The banker's discount on Rs 1800 at 12% per annum is equal to the true discount on Rs 1872 for the same time and at the same rate. What is the time period (in months)?

Introduction / Context:
This question links the banker's discount on one sum to the true discount on another sum when both are calculated at the same rate of simple interest and for the same time period. By equating these two quantities and using the standard formulas, we can solve for the time. It is a good test of understanding how BD and TD depend differently on the face value, rate and time.

Given Data / Assumptions:
- Face value for banker's discount F1 = Rs 1800
- Face value for true discount F2 = Rs 1872
- Rate of simple interest r = 12 percent per annum
- Time period t is the same for both and is to be found
- Banker's discount on Rs 1800 equals the true discount on Rs 1872

Concept / Approach:
Banker's discount is calculated on the face value as BD = F1 × r × t / 100. True discount on F2 is given by TD = F2 × r × t / (100 + r × t). The condition BD = TD gives an equation in terms of r, t and the two face values. We can cancel the common factor r × t and solve for r t, then convert the resulting time in years to months.

Step-by-Step Solution:
Step 1: Write BD on Rs 1800: BD = 1800 × r × t / 100.Step 2: Write TD on Rs 1872: TD = 1872 × r × t / (100 + r × t).Step 3: Since BD = TD, we have 1800 × r × t / 100 = 1872 × r × t / (100 + r × t).Step 4: Cancel r × t from both sides (it is non zero), giving 1800 / 100 = 1872 / (100 + r × t).Step 5: Simplify 1800 / 100 to 18, so 18 = 1872 / (100 + r × t).Step 6: Cross multiply: 18 × (100 + r × t) = 1872 which gives 1800 + 18 r t = 1872.Step 7: Therefore 18 r t = 72 and r t = 4.Step 8: With r = 12 percent, 12 × t = 4, so t = 4 ÷ 12 = 1 / 3 year.Step 9: Convert to months: time = (1 / 3) × 12 = 4 months.

Verification / Alternative check:
To verify, substitute t = 4 months = 1 / 3 year back into the formulas. For Rs 1800, BD = 1800 × 12 × (1 / 3) / 100 = 1800 × 4 / 100 = Rs 72. For Rs 1872, r t = 4, so TD = 1872 × 4 / (100 + 4) = 7488 / 104 = Rs 72. Both discounts are equal at Rs 72, which confirms that a time of 4 months is correct.
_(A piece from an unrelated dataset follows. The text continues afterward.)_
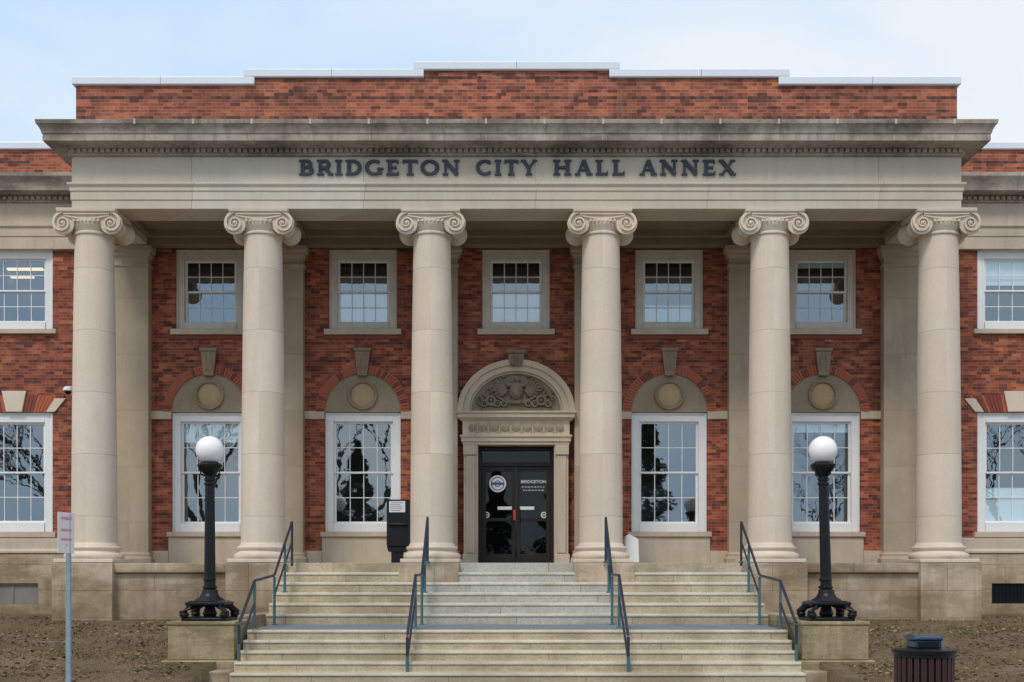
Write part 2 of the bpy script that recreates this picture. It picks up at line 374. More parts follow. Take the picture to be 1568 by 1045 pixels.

Why Other Options Are Wrong:
If t were 3 months, time in years would be 1 / 4 and r t would be 3, not 4, which would break the equality between BD and TD. Values such as 5, 6 or 7 months would also produce different r t products and no longer satisfy the derived equation. Only 4 months leads to BD and TD being numerically equal for the given sums.

Common Pitfalls:
Students sometimes forget to cancel r × t from both sides and instead try to solve for r and t separately, which is unnecessary. Another mistake is to misconvert years to months or to treat 4 as the time directly in years instead of as the product r t. Carefully distinguishing between the product r t and the actual time in years is crucial.

Final Answer:
The required time period is 4 months.